In 2014, I wrote “No Greater Valor: The Siege of Bastogne and the Miracle that Sealed Allied Victory.”

When I was growing up in Cleveland, Ohio, in the 1950s, I was spellbound by my fathers friends from the U.S. Army Air Force who fought in World War II.  In particular, I was fascinated by the story of Bastogne and how the 101st Airborne “Screaming Eagles” fought the battle that was crucial to halting the German advance in the Battle of the Bulge during the bitter winter of 1944-45.

Despite being called into action without winter supplies or adequate weapons and ammunition, the 101st left bivouac at Camp Mourmelon in France to be driven in open trucks through the night to join the battle shaping up at Bastogne, a small cross-roads town in Belgium.  Although completely encircled by the Germans and running out of ammunition in weather condition where resupply by air was impossible, the Americans fought the Germans to a stand-still.

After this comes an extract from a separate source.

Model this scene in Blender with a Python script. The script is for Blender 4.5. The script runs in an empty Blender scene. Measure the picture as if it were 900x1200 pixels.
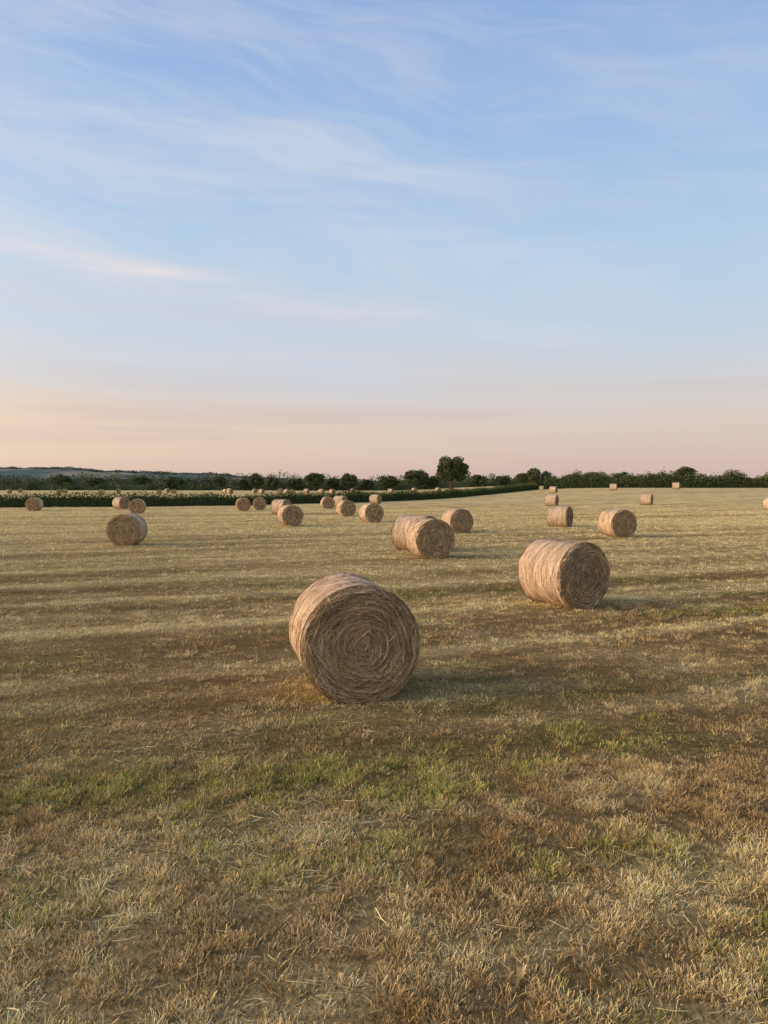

The battle created one of the most memorable statements of the war when the U.S. commanding officer Gen. Anthony McAuliffe refused to accept a German offer of surrender by issuing a one-word refusal, “Nuts!”  that electrified U.S. troops in the Western theater and worldwide.

After having his Chaplin write a prayer for favorable weather, Gen. George Patton led the Fifth Army on a famous forced march to relieve Bastogne as the weather broke and air resupply was possible — just at what appeared to be the last moment.

I wrote the book to examine the question of whether Bastogne provided evidence that prayer invited God to intervene in our human affairs.  Extensive research took me back to the National Archives in Washington, D.C., and to the Bastogne Museum at the headquarters of the 101st in Fort Campbell, KY.

To come to a conclusion, I quoted the original materials from the battle that I found in the archive, acknowledging that those brave Americans who fought the battle attributed their victory to a famous Christmas miracle.